Don’t have a promo-y cover image with stuff about your business on it.
Same for your profile picture. Make it “normal.” Just you. Not a picture of your dog or your favorite plant. Maybe a professional photo, but nothing that looks deliberately posed or stiff or business-y. Don’t have your biz logo superimposed on the photo. This is your PERSONAL page.
Don’t have a salesy sounding one-liner on your intro section like “I help experts scale to $100K months!!!”
Make it softer, like just “business coach.” Plus some personal details about you.
Don’t have a bunch of spammy looking posts on your timeline linking to your website or your sales pages.
Only have the very high value, mind-blowing belief-shift posts leading to a classy pitch (or not) the way I teach it, so that new folks are already amazed at the value they see on your page and want to accept your request JUST so they can see more of that goodness in their feed.
(Oh, and puh-leeze make sure that at least some of those posts are “public” – folks who aren’t your friends yet won’t be able to see them otherwise!)
Also have some public personal posts/photos so people can see you’re a human and aren’t just all about your business.
In summary: Just be YOURSELF, as an individual.

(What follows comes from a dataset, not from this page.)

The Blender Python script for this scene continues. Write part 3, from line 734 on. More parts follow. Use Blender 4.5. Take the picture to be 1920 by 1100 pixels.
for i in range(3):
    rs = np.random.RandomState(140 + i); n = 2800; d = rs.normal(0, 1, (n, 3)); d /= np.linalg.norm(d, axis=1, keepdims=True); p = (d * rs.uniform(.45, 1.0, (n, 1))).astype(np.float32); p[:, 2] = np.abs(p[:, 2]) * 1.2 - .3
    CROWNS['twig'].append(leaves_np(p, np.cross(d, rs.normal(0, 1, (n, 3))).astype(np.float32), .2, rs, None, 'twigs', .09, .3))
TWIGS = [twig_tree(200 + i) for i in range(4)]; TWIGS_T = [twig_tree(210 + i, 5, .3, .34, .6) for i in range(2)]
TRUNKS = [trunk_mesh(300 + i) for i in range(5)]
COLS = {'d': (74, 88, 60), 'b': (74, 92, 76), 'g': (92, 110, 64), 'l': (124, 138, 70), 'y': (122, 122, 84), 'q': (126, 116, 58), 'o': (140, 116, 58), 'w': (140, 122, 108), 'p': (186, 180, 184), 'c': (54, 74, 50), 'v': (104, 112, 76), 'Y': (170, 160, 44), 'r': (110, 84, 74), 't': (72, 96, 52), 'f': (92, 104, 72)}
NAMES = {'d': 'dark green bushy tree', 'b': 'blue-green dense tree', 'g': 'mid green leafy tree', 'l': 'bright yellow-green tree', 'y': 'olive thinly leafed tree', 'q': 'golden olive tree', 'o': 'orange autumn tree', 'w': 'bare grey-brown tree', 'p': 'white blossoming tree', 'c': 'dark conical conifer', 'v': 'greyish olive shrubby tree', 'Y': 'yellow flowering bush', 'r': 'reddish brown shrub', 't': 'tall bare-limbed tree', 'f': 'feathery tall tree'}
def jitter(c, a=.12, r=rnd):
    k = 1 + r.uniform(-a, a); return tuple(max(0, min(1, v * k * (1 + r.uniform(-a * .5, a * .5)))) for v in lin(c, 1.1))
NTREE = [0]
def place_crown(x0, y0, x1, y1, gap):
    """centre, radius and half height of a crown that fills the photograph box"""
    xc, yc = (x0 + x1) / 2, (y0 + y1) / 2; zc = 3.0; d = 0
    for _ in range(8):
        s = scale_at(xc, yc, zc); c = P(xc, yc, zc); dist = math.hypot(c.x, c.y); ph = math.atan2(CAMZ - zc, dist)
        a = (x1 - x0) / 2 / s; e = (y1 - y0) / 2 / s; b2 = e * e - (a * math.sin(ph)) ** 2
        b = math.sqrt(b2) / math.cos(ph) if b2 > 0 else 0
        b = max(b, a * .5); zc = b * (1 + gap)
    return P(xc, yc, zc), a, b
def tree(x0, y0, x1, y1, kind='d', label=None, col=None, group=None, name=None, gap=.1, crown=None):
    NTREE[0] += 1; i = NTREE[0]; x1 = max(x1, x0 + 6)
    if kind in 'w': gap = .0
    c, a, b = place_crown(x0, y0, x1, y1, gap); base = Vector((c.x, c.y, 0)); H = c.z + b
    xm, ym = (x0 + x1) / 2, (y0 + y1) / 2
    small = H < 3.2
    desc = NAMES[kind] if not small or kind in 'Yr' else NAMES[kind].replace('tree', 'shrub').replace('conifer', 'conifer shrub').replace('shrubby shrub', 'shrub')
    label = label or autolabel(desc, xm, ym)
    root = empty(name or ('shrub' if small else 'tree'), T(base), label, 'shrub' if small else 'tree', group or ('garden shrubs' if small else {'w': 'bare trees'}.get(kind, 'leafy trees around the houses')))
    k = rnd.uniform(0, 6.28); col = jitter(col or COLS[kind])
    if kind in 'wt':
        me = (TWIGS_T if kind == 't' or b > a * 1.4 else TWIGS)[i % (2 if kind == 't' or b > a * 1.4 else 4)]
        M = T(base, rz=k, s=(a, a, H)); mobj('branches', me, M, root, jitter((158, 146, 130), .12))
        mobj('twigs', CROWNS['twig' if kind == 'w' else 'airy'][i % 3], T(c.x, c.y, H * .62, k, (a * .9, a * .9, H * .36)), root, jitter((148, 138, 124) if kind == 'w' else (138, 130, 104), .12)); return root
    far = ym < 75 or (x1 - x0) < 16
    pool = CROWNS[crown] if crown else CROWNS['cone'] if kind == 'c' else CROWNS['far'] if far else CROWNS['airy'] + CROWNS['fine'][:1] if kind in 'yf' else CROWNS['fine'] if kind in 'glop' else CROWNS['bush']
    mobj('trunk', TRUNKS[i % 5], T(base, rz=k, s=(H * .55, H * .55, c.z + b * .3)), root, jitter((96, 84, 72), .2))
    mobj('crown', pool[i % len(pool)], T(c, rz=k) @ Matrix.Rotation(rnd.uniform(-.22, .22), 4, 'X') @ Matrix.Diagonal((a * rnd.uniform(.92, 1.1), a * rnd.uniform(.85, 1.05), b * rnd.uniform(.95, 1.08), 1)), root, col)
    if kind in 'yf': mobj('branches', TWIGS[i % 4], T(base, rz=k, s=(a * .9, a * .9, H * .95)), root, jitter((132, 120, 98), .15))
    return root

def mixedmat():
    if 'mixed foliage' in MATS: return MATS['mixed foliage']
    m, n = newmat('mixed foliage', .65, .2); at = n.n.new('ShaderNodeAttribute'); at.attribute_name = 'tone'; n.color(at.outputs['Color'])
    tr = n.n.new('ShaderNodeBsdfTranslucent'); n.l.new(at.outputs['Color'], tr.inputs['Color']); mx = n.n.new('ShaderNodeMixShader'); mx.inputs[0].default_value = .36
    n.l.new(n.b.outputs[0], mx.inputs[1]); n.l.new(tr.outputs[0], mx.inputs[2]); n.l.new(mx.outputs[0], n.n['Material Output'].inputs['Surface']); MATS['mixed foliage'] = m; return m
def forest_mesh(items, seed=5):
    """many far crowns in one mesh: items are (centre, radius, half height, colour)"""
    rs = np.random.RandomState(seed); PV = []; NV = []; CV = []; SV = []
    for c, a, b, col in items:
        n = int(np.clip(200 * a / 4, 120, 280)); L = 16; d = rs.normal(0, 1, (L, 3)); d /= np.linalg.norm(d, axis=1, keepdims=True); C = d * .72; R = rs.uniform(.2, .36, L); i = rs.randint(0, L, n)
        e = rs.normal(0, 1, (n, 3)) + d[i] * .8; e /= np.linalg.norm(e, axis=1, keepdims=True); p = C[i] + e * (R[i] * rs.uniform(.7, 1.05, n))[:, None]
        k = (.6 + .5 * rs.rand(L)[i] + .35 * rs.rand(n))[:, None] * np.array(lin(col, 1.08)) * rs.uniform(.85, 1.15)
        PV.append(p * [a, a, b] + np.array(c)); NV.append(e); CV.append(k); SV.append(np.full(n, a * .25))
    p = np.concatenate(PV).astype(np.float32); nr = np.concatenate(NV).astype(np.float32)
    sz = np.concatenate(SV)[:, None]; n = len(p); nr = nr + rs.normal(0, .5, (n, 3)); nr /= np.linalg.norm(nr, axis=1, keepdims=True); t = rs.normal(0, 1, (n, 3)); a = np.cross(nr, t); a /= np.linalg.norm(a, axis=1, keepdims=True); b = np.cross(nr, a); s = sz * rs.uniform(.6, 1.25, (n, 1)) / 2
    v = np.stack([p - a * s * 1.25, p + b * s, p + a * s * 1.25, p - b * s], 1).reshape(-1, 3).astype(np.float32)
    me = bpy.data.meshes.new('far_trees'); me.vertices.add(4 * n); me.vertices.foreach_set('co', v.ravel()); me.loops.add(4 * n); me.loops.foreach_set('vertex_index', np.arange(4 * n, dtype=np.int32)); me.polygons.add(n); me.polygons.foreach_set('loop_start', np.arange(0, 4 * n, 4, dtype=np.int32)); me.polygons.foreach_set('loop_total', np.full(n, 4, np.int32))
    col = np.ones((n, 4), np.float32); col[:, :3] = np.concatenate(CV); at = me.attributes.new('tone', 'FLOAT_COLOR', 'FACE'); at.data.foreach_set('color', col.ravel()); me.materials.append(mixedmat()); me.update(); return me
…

Anything else is suspect anyway in terms of people/FB thinking you’re trying to basically operate as a business from your profile page.
Also, try to request your friends mostly from the “friend suggestions” list – these are the ones FB has “pre-approved” as being likely to accept your request for reasons unknown (but magical).
And don’t request 50 people all at once in rapid succession, so as not to look like a bot or a spammer. If you have clear ideal client criteria you’ll need to take some time to look thoughtfully at profiles anyway before you request them. Spread your requests throughout the day.
If you follow these guidelines I believe you’ll get a much higher acceptance rate on your requests. Of course, that doesn’t guarantee you’ll get one lead per day or one client per week – you need to design your offer properly and also execute all other parts of the system properly to get those results.
(See these posts for more details on the full system.)
Oh, and this should go without saying, but I am not a legal expert nor do I work for Facebook, so take all of this advice with that in mind. As with all business strategies, implement at your own risk.
Happy friending!
I’d love if you could address when sending a request, that person messages you with “hi, where did you find me and what’s your intention for friending me?”
Sure! I send back something very simple, such as “I found you on the friend suggestions list and my intention is to grow my network here on FB.”